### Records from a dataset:
= = =

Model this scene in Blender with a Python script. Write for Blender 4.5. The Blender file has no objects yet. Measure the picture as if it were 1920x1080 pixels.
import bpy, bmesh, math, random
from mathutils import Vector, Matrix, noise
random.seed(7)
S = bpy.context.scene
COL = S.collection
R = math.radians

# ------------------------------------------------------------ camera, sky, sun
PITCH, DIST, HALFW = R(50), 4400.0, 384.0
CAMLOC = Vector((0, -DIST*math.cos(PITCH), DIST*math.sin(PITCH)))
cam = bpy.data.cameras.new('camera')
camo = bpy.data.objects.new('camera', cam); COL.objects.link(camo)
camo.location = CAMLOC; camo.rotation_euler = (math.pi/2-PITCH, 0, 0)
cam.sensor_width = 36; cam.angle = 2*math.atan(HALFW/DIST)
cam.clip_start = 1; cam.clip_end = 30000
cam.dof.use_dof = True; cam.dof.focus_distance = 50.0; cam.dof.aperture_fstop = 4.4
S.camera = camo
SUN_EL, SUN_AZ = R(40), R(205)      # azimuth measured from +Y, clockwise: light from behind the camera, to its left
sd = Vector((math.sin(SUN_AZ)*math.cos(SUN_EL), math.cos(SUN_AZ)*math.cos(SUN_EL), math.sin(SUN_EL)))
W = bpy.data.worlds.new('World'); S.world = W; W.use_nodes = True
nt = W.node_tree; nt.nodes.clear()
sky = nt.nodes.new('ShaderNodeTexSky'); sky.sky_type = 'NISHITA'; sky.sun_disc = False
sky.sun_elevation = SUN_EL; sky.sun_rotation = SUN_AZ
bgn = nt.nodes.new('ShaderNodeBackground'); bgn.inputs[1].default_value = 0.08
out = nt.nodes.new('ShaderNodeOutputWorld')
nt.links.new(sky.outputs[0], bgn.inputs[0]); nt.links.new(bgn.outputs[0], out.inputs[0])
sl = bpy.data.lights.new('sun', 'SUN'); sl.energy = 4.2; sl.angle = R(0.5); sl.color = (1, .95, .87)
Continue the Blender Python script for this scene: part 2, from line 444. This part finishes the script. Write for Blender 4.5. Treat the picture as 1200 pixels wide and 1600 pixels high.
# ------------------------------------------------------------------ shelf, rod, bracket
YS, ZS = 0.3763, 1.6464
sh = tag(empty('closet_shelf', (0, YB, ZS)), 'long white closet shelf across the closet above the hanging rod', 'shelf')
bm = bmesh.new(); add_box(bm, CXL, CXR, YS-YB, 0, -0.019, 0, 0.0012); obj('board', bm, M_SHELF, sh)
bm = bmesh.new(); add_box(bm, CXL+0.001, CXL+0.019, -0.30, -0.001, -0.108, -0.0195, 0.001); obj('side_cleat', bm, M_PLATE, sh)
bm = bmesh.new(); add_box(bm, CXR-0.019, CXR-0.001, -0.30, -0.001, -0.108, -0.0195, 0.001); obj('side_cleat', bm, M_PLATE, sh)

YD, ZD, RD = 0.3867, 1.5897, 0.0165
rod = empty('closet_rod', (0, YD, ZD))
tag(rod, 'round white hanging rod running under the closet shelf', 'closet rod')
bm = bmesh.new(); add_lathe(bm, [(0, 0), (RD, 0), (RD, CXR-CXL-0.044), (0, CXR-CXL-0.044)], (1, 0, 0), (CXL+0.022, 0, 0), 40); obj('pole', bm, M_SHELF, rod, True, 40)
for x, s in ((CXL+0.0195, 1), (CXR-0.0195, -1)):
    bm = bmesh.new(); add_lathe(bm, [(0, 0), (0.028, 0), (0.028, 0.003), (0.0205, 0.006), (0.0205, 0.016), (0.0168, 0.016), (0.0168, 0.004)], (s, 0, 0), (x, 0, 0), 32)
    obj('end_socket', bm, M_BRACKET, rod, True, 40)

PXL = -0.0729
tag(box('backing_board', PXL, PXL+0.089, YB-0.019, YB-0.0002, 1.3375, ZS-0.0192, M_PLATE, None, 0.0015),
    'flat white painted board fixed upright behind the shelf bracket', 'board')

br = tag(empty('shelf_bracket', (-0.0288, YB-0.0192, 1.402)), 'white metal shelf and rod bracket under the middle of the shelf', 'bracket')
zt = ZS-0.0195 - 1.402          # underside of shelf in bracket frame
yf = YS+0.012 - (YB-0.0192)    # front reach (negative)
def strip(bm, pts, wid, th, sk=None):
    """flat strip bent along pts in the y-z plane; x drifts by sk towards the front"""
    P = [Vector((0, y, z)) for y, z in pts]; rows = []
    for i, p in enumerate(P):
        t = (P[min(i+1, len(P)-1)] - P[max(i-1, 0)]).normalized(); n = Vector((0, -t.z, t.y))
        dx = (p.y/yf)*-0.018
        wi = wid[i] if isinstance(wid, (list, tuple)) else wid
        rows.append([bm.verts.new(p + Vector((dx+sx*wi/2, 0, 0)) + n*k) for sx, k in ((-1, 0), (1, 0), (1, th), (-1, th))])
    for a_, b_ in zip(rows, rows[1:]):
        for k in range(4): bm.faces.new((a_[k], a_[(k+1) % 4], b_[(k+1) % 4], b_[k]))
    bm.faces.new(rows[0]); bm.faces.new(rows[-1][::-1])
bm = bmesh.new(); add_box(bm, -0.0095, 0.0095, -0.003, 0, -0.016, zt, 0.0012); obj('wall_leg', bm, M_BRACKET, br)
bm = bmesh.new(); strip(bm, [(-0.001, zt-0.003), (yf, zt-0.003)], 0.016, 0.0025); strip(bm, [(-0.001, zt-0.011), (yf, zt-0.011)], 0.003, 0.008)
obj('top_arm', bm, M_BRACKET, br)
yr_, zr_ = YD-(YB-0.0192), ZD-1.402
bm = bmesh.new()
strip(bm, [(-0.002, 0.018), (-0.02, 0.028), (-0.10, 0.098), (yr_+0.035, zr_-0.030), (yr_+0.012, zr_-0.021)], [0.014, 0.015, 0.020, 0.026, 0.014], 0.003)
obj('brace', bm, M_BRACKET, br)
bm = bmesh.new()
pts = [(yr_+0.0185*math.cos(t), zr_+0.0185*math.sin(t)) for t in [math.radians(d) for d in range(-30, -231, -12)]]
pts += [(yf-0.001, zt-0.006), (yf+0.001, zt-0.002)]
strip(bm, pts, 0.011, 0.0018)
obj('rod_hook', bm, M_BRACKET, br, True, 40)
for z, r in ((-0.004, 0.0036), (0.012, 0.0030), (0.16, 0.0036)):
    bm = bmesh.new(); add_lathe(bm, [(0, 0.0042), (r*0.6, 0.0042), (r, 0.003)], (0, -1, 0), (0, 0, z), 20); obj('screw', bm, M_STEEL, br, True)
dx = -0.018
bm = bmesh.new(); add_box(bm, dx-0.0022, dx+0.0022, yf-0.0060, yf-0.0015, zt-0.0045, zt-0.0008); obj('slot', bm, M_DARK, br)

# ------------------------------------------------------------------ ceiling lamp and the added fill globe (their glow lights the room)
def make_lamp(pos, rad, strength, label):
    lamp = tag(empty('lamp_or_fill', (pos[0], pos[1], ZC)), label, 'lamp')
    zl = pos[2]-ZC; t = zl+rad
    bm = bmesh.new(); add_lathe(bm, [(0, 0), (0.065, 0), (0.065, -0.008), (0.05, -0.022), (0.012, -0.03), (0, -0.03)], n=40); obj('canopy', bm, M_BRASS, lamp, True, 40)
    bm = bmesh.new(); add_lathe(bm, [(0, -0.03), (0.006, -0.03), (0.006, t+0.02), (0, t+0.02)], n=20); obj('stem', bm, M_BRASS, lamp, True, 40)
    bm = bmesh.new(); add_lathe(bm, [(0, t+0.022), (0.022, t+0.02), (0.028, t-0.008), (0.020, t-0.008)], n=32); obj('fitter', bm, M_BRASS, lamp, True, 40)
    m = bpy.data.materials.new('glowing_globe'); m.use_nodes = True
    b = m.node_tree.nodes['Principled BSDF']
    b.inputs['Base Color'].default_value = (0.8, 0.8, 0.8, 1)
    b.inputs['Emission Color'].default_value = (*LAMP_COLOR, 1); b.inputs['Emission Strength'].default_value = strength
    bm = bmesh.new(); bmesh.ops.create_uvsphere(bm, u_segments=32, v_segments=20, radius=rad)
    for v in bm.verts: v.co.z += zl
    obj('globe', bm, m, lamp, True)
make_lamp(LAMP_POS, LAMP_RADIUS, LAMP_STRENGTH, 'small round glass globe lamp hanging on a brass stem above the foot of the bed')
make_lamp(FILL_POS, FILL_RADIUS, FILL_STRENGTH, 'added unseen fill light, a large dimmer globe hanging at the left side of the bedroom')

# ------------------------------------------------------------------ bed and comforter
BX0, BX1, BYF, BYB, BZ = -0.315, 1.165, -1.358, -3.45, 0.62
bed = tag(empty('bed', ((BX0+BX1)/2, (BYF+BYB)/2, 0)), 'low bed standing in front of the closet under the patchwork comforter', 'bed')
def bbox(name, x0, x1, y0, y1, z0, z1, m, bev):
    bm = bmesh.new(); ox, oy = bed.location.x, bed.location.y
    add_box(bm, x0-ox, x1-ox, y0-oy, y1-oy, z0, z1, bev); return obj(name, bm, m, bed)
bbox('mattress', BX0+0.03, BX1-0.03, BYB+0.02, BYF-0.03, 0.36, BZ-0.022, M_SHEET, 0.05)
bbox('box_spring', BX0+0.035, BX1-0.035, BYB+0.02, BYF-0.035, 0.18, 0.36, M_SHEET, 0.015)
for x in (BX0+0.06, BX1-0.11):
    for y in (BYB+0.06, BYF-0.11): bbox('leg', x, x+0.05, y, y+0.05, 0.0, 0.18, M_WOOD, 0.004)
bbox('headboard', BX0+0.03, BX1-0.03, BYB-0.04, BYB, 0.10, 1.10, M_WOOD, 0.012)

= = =

### YOUR OBJECTIVE:
Print exactly the lines from the beginning of the entries through the line with "R = math.radians". Output nothing more.

### COMPLETE ANSWER:
Model this scene in Blender with a Python script. Write for Blender 4.5. The Blender file has no objects yet. Measure the picture as if it were 1920x1080 pixels.
import bpy, bmesh, math, random
from mathutils import Vector, Matrix, noise
random.seed(7)
S = bpy.context.scene
COL = S.collection
R = math.radians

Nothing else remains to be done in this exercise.